Copy each line that has the string "from" somewhere in it.
─── SOURCE EXCERPT ───
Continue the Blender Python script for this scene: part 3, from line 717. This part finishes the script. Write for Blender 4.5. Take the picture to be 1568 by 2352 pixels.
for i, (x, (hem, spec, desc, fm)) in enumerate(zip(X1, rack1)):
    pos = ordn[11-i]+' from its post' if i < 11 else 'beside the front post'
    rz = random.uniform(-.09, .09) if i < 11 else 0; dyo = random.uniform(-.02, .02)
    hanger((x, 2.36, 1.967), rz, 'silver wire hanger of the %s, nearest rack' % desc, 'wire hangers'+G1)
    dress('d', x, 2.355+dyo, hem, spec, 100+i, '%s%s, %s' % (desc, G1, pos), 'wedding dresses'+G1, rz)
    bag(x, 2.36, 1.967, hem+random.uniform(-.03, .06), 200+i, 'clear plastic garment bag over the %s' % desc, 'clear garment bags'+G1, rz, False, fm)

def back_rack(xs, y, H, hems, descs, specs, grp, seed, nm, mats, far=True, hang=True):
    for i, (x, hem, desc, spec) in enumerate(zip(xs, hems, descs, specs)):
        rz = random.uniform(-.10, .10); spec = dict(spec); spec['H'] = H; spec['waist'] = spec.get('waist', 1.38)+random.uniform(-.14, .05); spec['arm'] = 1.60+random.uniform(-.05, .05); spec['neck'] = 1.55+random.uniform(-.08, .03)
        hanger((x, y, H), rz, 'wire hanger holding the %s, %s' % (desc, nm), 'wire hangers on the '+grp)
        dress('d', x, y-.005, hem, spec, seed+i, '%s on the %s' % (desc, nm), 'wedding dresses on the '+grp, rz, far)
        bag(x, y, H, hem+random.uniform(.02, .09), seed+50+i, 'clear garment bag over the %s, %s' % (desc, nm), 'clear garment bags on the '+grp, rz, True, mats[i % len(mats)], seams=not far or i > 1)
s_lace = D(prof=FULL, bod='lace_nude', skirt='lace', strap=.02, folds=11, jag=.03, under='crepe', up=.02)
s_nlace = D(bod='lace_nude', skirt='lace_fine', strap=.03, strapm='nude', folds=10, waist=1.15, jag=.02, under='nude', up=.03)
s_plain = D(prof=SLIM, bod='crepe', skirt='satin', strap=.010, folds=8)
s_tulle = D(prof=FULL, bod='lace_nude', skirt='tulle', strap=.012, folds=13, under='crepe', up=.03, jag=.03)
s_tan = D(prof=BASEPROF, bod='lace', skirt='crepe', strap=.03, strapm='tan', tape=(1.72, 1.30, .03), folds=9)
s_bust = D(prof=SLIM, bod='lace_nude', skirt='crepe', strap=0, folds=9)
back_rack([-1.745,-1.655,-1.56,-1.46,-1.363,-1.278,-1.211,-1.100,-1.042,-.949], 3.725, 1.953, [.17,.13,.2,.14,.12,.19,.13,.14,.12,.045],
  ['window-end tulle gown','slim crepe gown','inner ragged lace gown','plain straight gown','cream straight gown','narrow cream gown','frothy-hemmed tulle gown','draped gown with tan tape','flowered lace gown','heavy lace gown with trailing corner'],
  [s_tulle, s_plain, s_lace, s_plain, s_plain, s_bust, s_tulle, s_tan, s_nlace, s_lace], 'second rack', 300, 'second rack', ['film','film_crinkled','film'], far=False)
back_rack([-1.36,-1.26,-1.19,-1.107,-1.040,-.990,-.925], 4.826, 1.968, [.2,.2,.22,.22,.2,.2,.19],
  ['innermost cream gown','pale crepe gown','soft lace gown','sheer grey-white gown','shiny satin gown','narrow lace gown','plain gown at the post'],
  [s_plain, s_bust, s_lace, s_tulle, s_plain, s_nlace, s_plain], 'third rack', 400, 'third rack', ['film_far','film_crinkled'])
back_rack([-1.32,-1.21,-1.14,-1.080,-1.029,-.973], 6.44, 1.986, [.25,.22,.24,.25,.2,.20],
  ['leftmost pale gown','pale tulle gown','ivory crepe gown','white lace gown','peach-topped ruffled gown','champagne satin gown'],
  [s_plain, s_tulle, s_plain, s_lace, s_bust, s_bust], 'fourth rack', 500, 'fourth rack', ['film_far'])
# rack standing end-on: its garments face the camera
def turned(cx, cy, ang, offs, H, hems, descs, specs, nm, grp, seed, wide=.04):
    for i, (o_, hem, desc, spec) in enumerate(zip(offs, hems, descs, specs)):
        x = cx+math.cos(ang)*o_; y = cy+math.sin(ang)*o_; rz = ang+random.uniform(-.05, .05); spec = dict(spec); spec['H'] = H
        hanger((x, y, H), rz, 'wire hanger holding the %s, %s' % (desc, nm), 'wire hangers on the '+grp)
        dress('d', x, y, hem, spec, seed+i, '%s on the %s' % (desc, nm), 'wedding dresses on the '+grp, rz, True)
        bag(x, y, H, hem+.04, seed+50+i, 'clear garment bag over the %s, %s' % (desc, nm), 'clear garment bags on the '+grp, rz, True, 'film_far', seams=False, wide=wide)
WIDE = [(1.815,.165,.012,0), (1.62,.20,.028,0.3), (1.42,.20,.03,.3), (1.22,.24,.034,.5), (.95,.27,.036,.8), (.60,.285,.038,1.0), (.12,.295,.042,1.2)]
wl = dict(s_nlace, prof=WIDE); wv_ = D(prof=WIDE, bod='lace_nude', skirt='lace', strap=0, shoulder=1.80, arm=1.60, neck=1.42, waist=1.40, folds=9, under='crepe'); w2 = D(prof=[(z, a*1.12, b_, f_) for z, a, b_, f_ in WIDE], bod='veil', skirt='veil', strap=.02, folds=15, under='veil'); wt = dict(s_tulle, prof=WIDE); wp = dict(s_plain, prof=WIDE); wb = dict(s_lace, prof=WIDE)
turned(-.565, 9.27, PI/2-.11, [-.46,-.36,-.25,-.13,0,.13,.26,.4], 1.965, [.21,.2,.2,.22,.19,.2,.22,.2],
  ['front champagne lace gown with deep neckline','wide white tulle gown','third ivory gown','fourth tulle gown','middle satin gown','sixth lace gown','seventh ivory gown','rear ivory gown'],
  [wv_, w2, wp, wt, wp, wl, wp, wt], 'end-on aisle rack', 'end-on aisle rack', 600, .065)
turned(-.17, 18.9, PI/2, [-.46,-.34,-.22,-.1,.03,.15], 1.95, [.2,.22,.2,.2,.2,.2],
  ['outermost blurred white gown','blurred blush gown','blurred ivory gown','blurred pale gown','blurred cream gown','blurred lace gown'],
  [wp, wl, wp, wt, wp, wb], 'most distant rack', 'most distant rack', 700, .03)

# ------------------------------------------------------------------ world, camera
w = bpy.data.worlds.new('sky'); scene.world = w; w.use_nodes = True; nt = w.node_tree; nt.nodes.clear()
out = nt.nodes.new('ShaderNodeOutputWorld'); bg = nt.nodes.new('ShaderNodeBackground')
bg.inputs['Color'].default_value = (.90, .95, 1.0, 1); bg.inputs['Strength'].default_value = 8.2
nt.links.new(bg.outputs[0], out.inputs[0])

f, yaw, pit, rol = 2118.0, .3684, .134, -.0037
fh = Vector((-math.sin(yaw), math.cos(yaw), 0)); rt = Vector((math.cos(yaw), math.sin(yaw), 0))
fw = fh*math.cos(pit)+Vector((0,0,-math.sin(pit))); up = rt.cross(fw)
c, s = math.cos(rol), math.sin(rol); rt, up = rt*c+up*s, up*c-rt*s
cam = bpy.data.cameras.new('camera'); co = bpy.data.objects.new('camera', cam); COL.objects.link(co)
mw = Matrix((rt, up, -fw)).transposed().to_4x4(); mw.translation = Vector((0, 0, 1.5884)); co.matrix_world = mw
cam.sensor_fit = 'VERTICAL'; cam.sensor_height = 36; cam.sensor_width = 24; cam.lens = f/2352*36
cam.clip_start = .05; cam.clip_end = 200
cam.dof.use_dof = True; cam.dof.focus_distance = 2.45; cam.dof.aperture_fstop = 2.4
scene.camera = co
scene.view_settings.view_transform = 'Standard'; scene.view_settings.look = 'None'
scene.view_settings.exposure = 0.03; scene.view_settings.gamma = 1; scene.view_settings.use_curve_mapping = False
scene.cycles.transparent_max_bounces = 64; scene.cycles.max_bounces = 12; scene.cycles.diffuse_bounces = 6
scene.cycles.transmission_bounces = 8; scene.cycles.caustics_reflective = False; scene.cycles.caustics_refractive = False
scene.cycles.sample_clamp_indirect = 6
───
_SOLUTION_.
Continue the Blender Python script for this scene: part 3, from line 717. This part finishes the script. Write for Blender 4.5. Take the picture to be 1568 by 2352 pixels.
    pos = ordn[11-i]+' from its post' if i < 11 else 'beside the front post'